Die grüne Variante des vorher wenig beachteten Schlummerkissens hatte einen Fehler im Text. Hier stand drauf: „Ein Sündchen nach Tisch – hält den Mann jung und frisch!“ Die Mund-zu-Mund-Propaganda wirkte besser als jede gute Annonce. Guido Wünsche, Händler am Eingang zum Freudenberg, musste nachbestellen. Schnell hatte er erkannt, dass er einen „Knüller“ verkaufte. „Nur hier!“, „Nur noch bis 18. Dezember!“, „Jeder Posten muss raus“ oder „Beim Kauf von Herrenkleidung im Wert von 18 Mark gibt es die Schlummerrolle kostenlos dazu!“. Jetzt lief das Geschäft, Wünsche soll nach eigenen Angaben über 5000 solcher Kissen abgegeben haben, selbst aus Leipzig und Magdeburg kamen Anfragen. Natürlich wurde der Preis mit 1,40 Mark deutlich angehoben und somit ein zusätzliches Geschäft gemacht.
Diese Form, obwohl im damaligen Sittenverständnis anstößig, hatte ja keine wirklichen Verlierer. Bei anderen Geschenken hatte es der Erwerber gerade im Weihnachtsgeschäft mit Betrug zu tun. So bot der Hausierer Ludwig Erdmann Mögel 1892 in Radeberg ein Schönheitswässerchen im Weihnachtsgeschäft an, mit dem kleine Unebenheiten, Warzen und Sommersprosen im Bereich des Gesichts nach drei Anwendungen verschwinden sollten. Als bei der Käuferin Lucie Ernestine Messerschmidt der Effekt nicht eintrat, ließ ihr Mann in Dresden eine chemische Analyse anfertigen. Das Ergebnis: Es war Röderwasser unter Zusatz eines gelblichen Farbstoffs verwendet worden. Hergestellt in Kleinwolmsdorf. Als die Polizei der Anzeige nachging, hatte Mögel seine „Experimentalwohnung“ längst aufgegeben und trieb im Böhmischen sein Unwesen. Auf einen Aufruf meldeten sich fast 80 Radeberger, die das wertlose Wässerchen überteuert für fast 10 Mark gekauft hatten. Mögel hatte die leeren Fläschchen aus einer Konkursmasse in Niederschlesien erworben und mit Wasser gefüllt.

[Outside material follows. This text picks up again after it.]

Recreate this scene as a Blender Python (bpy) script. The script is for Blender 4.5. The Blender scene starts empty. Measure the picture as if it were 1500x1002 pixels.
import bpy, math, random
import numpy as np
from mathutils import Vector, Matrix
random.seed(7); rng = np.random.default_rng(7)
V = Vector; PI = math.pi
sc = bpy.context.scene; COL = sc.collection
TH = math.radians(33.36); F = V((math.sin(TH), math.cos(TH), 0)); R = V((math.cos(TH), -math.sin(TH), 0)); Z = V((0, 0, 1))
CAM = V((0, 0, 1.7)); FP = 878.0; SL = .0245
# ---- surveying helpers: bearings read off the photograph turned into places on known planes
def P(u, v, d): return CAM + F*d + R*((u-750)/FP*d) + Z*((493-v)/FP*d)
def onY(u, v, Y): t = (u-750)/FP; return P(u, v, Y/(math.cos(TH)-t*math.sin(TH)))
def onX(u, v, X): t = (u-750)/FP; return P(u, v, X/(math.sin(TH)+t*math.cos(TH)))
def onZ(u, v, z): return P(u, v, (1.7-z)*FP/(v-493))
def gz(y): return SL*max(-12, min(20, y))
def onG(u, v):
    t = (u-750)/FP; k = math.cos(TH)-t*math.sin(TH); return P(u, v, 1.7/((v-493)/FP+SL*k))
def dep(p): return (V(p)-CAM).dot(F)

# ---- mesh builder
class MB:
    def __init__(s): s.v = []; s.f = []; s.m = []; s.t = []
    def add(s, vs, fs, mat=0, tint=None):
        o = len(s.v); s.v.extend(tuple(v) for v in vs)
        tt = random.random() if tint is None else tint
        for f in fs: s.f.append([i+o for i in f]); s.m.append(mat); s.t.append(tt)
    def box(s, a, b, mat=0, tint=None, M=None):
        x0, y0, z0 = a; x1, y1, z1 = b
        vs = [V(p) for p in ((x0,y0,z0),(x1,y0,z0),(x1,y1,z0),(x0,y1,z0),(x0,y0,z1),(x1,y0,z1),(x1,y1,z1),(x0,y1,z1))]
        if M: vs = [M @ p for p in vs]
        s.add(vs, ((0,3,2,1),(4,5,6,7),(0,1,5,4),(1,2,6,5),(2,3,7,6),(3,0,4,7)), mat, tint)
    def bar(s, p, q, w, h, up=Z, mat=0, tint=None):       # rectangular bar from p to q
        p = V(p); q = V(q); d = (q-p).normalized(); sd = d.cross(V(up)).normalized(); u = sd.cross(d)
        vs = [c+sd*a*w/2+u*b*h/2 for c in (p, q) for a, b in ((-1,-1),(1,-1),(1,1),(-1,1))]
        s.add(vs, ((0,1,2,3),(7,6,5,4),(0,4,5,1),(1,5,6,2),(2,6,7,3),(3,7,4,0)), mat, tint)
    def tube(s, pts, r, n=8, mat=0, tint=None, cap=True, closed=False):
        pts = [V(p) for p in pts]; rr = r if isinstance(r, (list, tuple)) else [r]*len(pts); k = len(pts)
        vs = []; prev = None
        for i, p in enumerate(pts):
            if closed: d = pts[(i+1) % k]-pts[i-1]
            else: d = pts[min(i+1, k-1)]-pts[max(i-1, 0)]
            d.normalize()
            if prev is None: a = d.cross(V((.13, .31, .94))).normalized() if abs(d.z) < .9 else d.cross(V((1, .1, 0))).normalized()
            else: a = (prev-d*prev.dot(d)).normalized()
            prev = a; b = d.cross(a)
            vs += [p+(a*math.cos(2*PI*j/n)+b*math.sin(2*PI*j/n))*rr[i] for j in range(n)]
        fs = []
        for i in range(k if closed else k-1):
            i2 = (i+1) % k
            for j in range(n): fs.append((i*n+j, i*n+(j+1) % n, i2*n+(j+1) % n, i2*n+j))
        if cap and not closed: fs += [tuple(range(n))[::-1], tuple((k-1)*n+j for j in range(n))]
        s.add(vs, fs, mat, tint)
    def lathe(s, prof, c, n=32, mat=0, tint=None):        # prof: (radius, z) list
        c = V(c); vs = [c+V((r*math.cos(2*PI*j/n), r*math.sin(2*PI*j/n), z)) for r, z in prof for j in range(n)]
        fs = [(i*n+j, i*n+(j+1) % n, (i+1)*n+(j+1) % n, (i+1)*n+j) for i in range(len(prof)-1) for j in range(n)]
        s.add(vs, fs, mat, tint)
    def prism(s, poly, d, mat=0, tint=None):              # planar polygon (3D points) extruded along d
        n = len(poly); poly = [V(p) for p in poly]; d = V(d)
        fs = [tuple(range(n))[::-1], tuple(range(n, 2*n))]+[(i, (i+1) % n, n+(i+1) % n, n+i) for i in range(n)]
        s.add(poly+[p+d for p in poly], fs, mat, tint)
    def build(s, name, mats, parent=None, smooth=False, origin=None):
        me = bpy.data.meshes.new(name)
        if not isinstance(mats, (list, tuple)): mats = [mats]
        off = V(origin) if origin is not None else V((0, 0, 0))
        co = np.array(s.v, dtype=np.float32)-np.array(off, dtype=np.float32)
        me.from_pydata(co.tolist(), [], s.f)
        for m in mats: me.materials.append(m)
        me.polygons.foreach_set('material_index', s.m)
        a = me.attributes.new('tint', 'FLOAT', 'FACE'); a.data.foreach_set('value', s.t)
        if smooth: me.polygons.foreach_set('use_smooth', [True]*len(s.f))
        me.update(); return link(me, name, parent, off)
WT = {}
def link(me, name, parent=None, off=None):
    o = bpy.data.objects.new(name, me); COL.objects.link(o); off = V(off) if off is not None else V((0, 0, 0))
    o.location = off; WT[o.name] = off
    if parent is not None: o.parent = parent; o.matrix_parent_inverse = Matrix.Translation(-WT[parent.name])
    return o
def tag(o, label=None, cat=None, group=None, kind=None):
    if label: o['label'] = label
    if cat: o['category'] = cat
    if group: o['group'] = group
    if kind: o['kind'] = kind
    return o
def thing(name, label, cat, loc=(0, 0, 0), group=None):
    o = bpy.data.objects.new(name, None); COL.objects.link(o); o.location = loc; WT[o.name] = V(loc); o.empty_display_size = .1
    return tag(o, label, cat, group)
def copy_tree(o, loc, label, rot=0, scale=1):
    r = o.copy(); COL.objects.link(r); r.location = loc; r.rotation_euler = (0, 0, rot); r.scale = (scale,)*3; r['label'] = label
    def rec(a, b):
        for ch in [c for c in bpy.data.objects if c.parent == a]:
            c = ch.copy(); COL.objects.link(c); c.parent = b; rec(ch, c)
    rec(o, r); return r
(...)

Eine ähnliche Dimension nahm das „American Shampooing“ an. Seit 1902 wurde es in der Damenwelt immer üblicher, sich frisieren zu lassen. Eine solche Frisur kostete bis zu 18 Mark. Davor wurde der Kopf gewaschen, was damals noch eine Seltenheit war. Das verwendete „American Shampooing“ kostete bis zu 8 Mark die Flasche. Beides Frisieren und Kopfwaschen waren also für den durchschnittlichen Haushalt eher unerschwinglich. So kamen findige Herren aus Breslau auf den Gedanken, die Kopfhaarwäsche „Nutin ähnlich dem Shampooing“ anzubieten. Preisgünstig das kleine Fläschchen für 60 Pfennig, beim Kauf von 5 Stück nur 2.20 Mark. Und man kaufte, wollte durchaus mit der Zeit mitgehen.
Als sich die ersten Frauen wegen Haarausfall beklagten, waren die Betrüger über alle Berge. Es stellte sich heraus, dass das Haarwaschmittel aus einem in Preußen verbotenen Stoff hergestellt worden war. Man hatte dieses Mittel jahrelang zum Verbessern speckig gewordener Tierhaarfelle und Kopfkissen genutzt. Als sich Arbeiterinnen in Breslau beschwerten, dass sie bei der Berührung mit dem Stoff Hautausschlag bekamen, wurde er verboten. Die Betrüger hatten die Rester aufgekauft uns u. a. in Radeberg vermarktet.